Lifshitz scaling effects on the holographic p-wave superconductors coupled to nonlinear electrodynamics

Abstract: We employ gauge/gravity duality to study the effects of Lifshitz scaling on the holographic $p$ wave superconductors in the presence of Born-Infeld (BI) nonlinear electrodynamics. By using the shooting method in the probe limit, we calculate the relation between critical temperature $T_{c}$ and $\rho^{z/d}$ numerically for different values of mass, nonlinear parameter $b$ and Lifshitz critical exponent $z$ in various dimensions. We observe that critical temperature decreases by increasing $b$, $z$ or the mass parameter $m$ which makes conductor/superconductor phase transition harder to form. In addition, we analyze the electrical conductivity and find the behavior of real and imaginary parts as a function of frequency which depend on the model parameters.

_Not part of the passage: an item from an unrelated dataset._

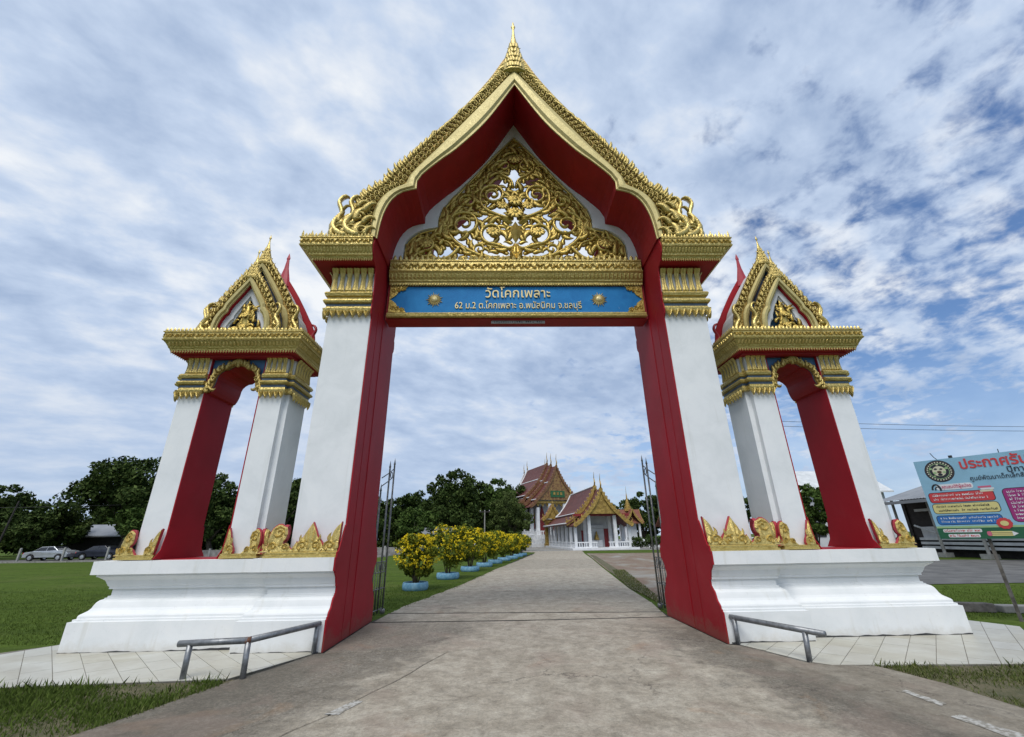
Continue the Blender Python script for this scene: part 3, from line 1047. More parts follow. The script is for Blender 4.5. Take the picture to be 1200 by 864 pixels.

However, some universal behaviors are seen. For instance at low frequencies, real part of conductivity shows a delta function behavior while the imaginary part has a pole which means that these two parts are connected to each other through Kramers-Kronig relation. The behavior of real part of conductivity in the large frequency regime can be achieved by $Re[\sigma]=\omega^{D-4}$. Furthermore, with increasing the Lifshitz scaling $z$, the energy gap and the minimum values of the real and imaginary parts become unclear.